Setiap kali Inggris menang, bahagia sekali rasanya dan perasaan itu terus bertahan sampai pertandingan berikutnya. Sampai kemudian bencana itu datang ketika Inggris bertemu Brazil di perempat final. Saya ingat betul hari itu, di rumah lama di Barking Road saya melihat dari jendela jalanan begitu sepi karena semua orang menonton sepakbola.
Berdua Kirana saya menonton,
well, mengintip, karena begitu tegangnya bolak-balik keluar masuk kamar untuk ngumpet. Ketika Michael Owen mencetak gol di menit-menit awal pertandingan, saya berteriak begitu kencang sampai Kirana terlompat karena kaget. Begitu senangnya saya, sampai kemudian tendangan Rivaldo di menit terakhir babak pertama menghapusnya.
Di babak kedua thing could not have got any worse ketika Ronaldinho dengan free kick yang tidak sengaja, menjebol gawang David Seaman. From that point, saya tidak sanggup lagi menatap layar televisi saya. Berdiri di depan pintu living room saya hanya bisa diam dengan air mata bercucuran. Rasa terpukul itu tidak juga hilang sampai turnaamen itu berakhir, bahkan bagi saya Piala Dunia telah berkahir saat itu. Saya tidak peduli lagi dengan pertandingan-pertandingan berikutnya.
Saya pun mengerti , ketika menjelang dimulainya pertandingan final, Des Lynam pembawa acara di ITV membuka acara siaran langsung itu dengan : Maybe you’ve been thinking that World Cup was over, but apparently not and here is the final.

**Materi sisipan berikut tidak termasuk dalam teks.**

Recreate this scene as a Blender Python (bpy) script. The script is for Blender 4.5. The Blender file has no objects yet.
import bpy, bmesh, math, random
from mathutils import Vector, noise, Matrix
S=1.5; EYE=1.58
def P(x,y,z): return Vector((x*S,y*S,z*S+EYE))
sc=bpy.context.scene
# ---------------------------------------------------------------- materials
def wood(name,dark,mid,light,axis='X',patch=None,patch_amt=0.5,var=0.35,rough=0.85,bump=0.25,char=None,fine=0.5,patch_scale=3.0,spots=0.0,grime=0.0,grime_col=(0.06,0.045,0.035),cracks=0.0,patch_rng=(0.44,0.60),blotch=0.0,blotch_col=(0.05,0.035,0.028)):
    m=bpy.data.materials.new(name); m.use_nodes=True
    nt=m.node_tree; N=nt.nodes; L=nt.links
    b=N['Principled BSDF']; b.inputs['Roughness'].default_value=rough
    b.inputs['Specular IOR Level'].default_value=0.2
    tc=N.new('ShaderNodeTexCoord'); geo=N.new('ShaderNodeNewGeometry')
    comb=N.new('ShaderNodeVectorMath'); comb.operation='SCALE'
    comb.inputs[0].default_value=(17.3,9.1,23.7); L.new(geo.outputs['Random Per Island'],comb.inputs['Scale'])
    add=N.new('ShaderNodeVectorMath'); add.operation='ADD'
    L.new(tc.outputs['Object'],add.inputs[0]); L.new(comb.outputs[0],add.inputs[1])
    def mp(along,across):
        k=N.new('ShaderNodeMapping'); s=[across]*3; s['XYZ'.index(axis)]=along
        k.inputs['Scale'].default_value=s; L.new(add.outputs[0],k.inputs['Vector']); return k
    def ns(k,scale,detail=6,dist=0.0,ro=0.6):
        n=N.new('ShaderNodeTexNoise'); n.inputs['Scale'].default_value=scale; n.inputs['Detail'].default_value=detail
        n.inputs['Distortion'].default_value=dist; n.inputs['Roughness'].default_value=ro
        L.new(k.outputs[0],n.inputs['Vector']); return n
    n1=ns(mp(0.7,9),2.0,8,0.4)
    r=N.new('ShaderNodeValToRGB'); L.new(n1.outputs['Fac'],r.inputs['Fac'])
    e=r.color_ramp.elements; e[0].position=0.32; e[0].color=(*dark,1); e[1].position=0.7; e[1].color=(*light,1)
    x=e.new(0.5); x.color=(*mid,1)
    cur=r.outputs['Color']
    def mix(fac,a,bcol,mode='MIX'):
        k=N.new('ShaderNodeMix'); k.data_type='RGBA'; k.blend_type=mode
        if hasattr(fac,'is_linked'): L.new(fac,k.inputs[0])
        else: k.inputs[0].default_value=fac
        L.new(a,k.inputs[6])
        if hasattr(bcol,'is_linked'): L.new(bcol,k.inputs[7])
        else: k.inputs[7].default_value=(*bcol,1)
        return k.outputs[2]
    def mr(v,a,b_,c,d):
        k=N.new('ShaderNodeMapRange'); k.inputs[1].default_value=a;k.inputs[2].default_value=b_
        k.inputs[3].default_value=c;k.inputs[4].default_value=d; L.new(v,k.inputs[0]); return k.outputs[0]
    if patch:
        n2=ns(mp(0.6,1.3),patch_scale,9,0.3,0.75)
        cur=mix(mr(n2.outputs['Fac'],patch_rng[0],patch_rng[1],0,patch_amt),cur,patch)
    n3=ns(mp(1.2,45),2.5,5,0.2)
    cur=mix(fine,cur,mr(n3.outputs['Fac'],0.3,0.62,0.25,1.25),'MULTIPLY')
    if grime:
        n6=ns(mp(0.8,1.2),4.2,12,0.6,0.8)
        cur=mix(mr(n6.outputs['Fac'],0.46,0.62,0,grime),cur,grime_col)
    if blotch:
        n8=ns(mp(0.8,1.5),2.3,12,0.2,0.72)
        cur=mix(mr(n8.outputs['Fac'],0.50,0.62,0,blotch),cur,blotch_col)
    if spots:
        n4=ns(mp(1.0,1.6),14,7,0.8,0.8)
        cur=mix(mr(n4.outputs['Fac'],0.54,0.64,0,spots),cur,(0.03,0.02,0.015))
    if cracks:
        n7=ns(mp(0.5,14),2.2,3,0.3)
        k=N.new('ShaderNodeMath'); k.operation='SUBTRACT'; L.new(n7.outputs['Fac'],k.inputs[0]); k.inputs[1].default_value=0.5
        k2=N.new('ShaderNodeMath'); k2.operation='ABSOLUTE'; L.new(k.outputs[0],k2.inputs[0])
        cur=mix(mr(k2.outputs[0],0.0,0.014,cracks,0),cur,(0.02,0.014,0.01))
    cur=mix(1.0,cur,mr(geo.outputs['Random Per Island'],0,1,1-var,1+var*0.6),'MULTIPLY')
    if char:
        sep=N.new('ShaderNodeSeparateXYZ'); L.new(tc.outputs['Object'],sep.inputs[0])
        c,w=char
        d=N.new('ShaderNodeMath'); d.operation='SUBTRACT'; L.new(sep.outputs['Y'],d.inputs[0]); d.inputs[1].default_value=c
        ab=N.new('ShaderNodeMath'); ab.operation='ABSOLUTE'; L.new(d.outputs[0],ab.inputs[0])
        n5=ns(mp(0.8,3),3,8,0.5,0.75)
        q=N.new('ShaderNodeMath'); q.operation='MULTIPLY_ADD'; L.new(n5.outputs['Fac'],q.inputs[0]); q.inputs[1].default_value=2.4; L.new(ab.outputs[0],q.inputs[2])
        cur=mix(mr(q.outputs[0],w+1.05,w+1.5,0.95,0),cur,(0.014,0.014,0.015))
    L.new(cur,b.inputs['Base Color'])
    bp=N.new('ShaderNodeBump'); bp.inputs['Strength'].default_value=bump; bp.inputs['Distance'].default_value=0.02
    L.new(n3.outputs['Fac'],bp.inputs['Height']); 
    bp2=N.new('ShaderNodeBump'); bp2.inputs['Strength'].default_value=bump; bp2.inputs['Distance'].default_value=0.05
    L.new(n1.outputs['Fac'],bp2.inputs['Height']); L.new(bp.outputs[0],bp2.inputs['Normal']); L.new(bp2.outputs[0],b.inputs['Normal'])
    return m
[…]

Sampai beberapa minggu saya menutup mata dan telinga dari apapun yang membahas partai Inggris-Brazil, saya pindah chanel ketika TV menyiarkannya dan sampai berminggu-minggu berikutnya saya tidak membaca koran.
Sejak Piala Dunia 2002 itu saya berjanji tidak akan mendukung timnas Inggris lagi, bukan karena tidak cinta lagi tetapi tidak ingin mengalami trauma itu lagi. Suami saya hanya tersenyum. "Let’s see", begitu kali pikirnya.
Tampaknya benar dugaan suami saya, tidak hanya saya tidak bisa melepaskan dari timnas Inggris justru kini ditambah lagi dengan Arsenal. Yang artinya, that feeling, bisa berulang setiap minggu, seperti ketika Arsenal dikalahkan Chelsea diperempat final Liga Champion kemarin. Kini saya hanya bisa menyiapkan diri untuk menghadapi kenyataan terburuk dengan tim Inggris. Akan berhasil? Tidak janji.
Seandainya ada yang baru akan memulai menyukai sepakbola di Inggris, maka anjuran saya: Don’t! Sayangnya tidak semua bertanya dulu ketika akan menonton sepakbola untuk pertama kalinya. Beberapa minggu lalu teman dekat saya, mahasiswi Indonesia di London, mengirim SMS: "Selama hidupku aku baru kali ini nonton sepakbola dari awal sampai akhir dan saya menikmatinya. Kayaknya aku akan mulai nonton sepakbola". Oh No!